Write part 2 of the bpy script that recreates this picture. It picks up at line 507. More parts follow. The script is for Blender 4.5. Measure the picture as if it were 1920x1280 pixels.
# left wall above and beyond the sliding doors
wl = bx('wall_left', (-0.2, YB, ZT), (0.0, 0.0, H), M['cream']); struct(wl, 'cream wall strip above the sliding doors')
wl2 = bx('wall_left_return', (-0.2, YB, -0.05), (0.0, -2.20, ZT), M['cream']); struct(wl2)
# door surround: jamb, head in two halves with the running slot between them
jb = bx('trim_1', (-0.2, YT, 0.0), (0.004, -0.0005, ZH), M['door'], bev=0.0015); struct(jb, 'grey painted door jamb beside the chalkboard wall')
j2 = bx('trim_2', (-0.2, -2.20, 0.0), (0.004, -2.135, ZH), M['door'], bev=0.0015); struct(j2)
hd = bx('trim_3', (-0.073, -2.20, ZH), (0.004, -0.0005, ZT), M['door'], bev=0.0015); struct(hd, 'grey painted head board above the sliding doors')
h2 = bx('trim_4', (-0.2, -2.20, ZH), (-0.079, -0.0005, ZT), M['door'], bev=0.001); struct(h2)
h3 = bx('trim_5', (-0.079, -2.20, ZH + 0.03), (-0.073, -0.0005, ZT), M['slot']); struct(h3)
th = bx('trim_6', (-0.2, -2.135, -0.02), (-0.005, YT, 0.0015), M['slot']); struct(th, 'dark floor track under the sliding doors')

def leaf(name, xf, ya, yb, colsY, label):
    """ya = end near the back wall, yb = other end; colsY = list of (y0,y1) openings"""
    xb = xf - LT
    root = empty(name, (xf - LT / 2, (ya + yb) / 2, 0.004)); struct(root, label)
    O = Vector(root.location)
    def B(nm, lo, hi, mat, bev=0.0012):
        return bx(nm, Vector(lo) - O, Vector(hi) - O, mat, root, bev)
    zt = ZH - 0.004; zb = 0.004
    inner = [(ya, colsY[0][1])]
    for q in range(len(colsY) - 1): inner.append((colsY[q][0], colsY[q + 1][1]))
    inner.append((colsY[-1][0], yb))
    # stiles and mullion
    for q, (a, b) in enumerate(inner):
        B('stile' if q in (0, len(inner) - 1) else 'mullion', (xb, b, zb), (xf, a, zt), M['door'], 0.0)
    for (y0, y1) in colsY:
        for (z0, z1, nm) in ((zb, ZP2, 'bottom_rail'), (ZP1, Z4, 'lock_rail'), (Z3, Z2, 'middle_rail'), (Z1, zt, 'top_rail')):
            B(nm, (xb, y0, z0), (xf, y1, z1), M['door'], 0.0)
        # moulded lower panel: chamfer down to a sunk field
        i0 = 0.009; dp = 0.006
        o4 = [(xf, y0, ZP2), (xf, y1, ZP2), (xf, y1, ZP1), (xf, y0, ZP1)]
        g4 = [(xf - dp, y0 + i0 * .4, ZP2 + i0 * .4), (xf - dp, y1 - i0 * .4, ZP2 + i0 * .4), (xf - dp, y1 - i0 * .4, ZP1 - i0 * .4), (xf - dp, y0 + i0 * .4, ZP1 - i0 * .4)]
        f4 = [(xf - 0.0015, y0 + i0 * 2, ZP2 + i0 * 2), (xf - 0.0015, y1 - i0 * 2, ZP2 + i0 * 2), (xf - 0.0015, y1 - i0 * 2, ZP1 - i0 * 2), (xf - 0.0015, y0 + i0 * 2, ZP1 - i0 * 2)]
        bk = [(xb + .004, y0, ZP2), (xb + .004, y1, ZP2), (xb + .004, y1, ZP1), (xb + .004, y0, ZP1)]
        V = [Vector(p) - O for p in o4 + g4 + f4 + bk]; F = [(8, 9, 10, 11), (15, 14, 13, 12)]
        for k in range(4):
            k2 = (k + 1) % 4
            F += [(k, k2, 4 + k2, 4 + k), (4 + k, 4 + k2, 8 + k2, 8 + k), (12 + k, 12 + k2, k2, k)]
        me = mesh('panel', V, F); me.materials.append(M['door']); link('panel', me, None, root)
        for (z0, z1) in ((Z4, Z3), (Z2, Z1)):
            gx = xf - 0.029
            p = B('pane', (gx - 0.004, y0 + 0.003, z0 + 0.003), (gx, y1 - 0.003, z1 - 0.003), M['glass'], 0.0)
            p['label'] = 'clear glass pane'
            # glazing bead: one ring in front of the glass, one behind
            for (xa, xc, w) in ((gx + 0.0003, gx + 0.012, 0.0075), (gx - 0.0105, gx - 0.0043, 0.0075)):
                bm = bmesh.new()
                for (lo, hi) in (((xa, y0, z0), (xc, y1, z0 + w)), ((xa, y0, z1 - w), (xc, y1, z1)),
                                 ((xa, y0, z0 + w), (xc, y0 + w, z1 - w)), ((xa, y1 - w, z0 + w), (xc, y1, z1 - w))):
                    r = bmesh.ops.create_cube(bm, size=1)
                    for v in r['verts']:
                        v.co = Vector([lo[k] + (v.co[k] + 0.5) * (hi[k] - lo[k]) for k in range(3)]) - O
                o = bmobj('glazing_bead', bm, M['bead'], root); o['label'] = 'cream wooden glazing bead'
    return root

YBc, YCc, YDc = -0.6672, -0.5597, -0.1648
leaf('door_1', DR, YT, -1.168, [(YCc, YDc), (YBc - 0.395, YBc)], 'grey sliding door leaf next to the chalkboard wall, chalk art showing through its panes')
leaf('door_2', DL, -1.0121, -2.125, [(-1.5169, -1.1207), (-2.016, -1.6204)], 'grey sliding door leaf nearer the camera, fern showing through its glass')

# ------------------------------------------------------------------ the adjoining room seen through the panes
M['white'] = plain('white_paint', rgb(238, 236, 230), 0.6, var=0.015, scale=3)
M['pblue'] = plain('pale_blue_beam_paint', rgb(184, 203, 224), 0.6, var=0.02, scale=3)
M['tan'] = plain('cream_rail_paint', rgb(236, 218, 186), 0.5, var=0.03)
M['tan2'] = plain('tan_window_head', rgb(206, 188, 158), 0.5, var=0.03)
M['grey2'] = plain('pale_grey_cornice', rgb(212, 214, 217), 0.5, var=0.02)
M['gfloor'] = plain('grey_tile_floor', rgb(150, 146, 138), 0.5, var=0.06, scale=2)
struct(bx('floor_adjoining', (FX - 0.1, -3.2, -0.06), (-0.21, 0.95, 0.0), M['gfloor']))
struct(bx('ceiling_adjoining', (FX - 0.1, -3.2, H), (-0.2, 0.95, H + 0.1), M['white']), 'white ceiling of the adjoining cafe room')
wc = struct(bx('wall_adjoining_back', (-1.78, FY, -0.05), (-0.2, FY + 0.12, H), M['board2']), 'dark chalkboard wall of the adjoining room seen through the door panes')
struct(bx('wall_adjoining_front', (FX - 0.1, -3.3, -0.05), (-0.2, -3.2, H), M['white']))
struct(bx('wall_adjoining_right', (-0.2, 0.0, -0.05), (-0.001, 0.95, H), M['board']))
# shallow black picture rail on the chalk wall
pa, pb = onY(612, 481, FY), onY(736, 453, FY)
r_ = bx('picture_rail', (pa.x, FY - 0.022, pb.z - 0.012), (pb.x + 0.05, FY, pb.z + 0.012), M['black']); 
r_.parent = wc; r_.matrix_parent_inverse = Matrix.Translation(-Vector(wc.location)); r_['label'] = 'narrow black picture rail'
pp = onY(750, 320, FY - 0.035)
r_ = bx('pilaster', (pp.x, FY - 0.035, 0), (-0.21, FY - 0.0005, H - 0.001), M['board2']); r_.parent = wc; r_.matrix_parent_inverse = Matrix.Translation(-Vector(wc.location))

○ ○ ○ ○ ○

Set down the material above again, word for word.

Exercise result →
Write part 2 of the bpy script that recreates this picture. It picks up at line 507. More parts follow. The script is for Blender 4.5. Measure the picture as if it were 1920x1280 pixels.
# left wall above and beyond the sliding doors
wl = bx('wall_left', (-0.2, YB, ZT), (0.0, 0.0, H), M['cream']); struct(wl, 'cream wall strip above the sliding doors')
wl2 = bx('wall_left_return', (-0.2, YB, -0.05), (0.0, -2.20, ZT), M['cream']); struct(wl2)
# door surround: jamb, head in two halves with the running slot between them
jb = bx('trim_1', (-0.2, YT, 0.0), (0.004, -0.0005, ZH), M['door'], bev=0.0015); struct(jb, 'grey painted door jamb beside the chalkboard wall')
j2 = bx('trim_2', (-0.2, -2.20, 0.0), (0.004, -2.135, ZH), M['door'], bev=0.0015); struct(j2)
hd = bx('trim_3', (-0.073, -2.20, ZH), (0.004, -0.0005, ZT), M['door'], bev=0.0015); struct(hd, 'grey painted head board above the sliding doors')
h2 = bx('trim_4', (-0.2, -2.20, ZH), (-0.079, -0.0005, ZT), M['door'], bev=0.001); struct(h2)
h3 = bx('trim_5', (-0.079, -2.20, ZH + 0.03), (-0.073, -0.0005, ZT), M['slot']); struct(h3)
th = bx('trim_6', (-0.2, -2.135, -0.02), (-0.005, YT, 0.0015), M['slot']); struct(th, 'dark floor track under the sliding doors')

def leaf(name, xf, ya, yb, colsY, label):
    """ya = end near the back wall, yb = other end; colsY = list of (y0,y1) openings"""
    xb = xf - LT
    root = empty(name, (xf - LT / 2, (ya + yb) / 2, 0.004)); struct(root, label)
    O = Vector(root.location)
    def B(nm, lo, hi, mat, bev=0.0012):
        return bx(nm, Vector(lo) - O, Vector(hi) - O, mat, root, bev)
    zt = ZH - 0.004; zb = 0.004
    inner = [(ya, colsY[0][1])]
    for q in range(len(colsY) - 1): inner.append((colsY[q][0], colsY[q + 1][1]))
    inner.append((colsY[-1][0], yb))
    # stiles and mullion
    for q, (a, b) in enumerate(inner):
        B('stile' if q in (0, len(inner) - 1) else 'mullion', (xb, b, zb), (xf, a, zt), M['door'], 0.0)
    for (y0, y1) in colsY:
        for (z0, z1, nm) in ((zb, ZP2, 'bottom_rail'), (ZP1, Z4, 'lock_rail'), (Z3, Z2, 'middle_rail'), (Z1, zt, 'top_rail')):
            B(nm, (xb, y0, z0), (xf, y1, z1), M['door'], 0.0)
        # moulded lower panel: chamfer down to a sunk field
        i0 = 0.009; dp = 0.006
        o4 = [(xf, y0, ZP2), (xf, y1, ZP2), (xf, y1, ZP1), (xf, y0, ZP1)]
        g4 = [(xf - dp, y0 + i0 * .4, ZP2 + i0 * .4), (xf - dp, y1 - i0 * .4, ZP2 + i0 * .4), (xf - dp, y1 - i0 * .4, ZP1 - i0 * .4), (xf - dp, y0 + i0 * .4, ZP1 - i0 * .4)]
        f4 = [(xf - 0.0015, y0 + i0 * 2, ZP2 + i0 * 2), (xf - 0.0015, y1 - i0 * 2, ZP2 + i0 * 2), (xf - 0.0015, y1 - i0 * 2, ZP1 - i0 * 2), (xf - 0.0015, y0 + i0 * 2, ZP1 - i0 * 2)]
        bk = [(xb + .004, y0, ZP2), (xb + .004, y1, ZP2), (xb + .004, y1, ZP1), (xb + .004, y0, ZP1)]
        V = [Vector(p) - O for p in o4 + g4 + f4 + bk]; F = [(8, 9, 10, 11), (15, 14, 13, 12)]
        for k in range(4):
            k2 = (k + 1) % 4
            F += [(k, k2, 4 + k2, 4 + k), (4 + k, 4 + k2, 8 + k2, 8 + k), (12 + k, 12 + k2, k2, k)]
        me = mesh('panel', V, F); me.materials.append(M['door']); link('panel', me, None, root)
        for (z0, z1) in ((Z4, Z3), (Z2, Z1)):
            gx = xf - 0.029
            p = B('pane', (gx - 0.004, y0 + 0.003, z0 + 0.003), (gx, y1 - 0.003, z1 - 0.003), M['glass'], 0.0)
            p['label'] = 'clear glass pane'
            # glazing bead: one ring in front of the glass, one behind
            for (xa, xc, w) in ((gx + 0.0003, gx + 0.012, 0.0075), (gx - 0.0105, gx - 0.0043, 0.0075)):
                bm = bmesh.new()
                for (lo, hi) in (((xa, y0, z0), (xc, y1, z0 + w)), ((xa, y0, z1 - w), (xc, y1, z1)),
                                 ((xa, y0, z0 + w), (xc, y0 + w, z1 - w)), ((xa, y1 - w, z0 + w), (xc, y1, z1 - w))):
                    r = bmesh.ops.create_cube(bm, size=1)
                    for v in r['verts']:
                        v.co = Vector([lo[k] + (v.co[k] + 0.5) * (hi[k] - lo[k]) for k in range(3)]) - O
                o = bmobj('glazing_bead', bm, M['bead'], root); o['label'] = 'cream wooden glazing bead'
    return root

YBc, YCc, YDc = -0.6672, -0.5597, -0.1648
leaf('door_1', DR, YT, -1.168, [(YCc, YDc), (YBc - 0.395, YBc)], 'grey sliding door leaf next to the chalkboard wall, chalk art showing through its panes')
leaf('door_2', DL, -1.0121, -2.125, [(-1.5169, -1.1207), (-2.016, -1.6204)], 'grey sliding door leaf nearer the camera, fern showing through its glass')

# ------------------------------------------------------------------ the adjoining room seen through the panes
M['white'] = plain('white_paint', rgb(238, 236, 230), 0.6, var=0.015, scale=3)
M['pblue'] = plain('pale_blue_beam_paint', rgb(184, 203, 224), 0.6, var=0.02, scale=3)
M['tan'] = plain('cream_rail_paint', rgb(236, 218, 186), 0.5, var=0.03)
M['tan2'] = plain('tan_window_head', rgb(206, 188, 158), 0.5, var=0.03)
M['grey2'] = plain('pale_grey_cornice', rgb(212, 214, 217), 0.5, var=0.02)
M['gfloor'] = plain('grey_tile_floor', rgb(150, 146, 138), 0.5, var=0.06, scale=2)
struct(bx('floor_adjoining', (FX - 0.1, -3.2, -0.06), (-0.21, 0.95, 0.0), M['gfloor']))
struct(bx('ceiling_adjoining', (FX - 0.1, -3.2, H), (-0.2, 0.95, H + 0.1), M['white']), 'white ceiling of the adjoining cafe room')
wc = struct(bx('wall_adjoining_back', (-1.78, FY, -0.05), (-0.2, FY + 0.12, H), M['board2']), 'dark chalkboard wall of the adjoining room seen through the door panes')
struct(bx('wall_adjoining_front', (FX - 0.1, -3.3, -0.05), (-0.2, -3.2, H), M['white']))
struct(bx('wall_adjoining_right', (-0.2, 0.0, -0.05), (-0.001, 0.95, H), M['board']))
# shallow black picture rail on the chalk wall
pa, pb = onY(612, 481, FY), onY(736, 453, FY)
r_ = bx('picture_rail', (pa.x, FY - 0.022, pb.z - 0.012), (pb.x + 0.05, FY, pb.z + 0.012), M['black']); 
r_.parent = wc; r_.matrix_parent_inverse = Matrix.Translation(-Vector(wc.location)); r_['label'] = 'narrow black picture rail'
pp = onY(750, 320, FY - 0.035)
r_ = bx('pilaster', (pp.x, FY - 0.035, 0), (-0.21, FY - 0.0005, H - 0.001), M['board2']); r_.parent = wc; r_.matrix_parent_inverse = Matrix.Translation(-Vector(wc.location))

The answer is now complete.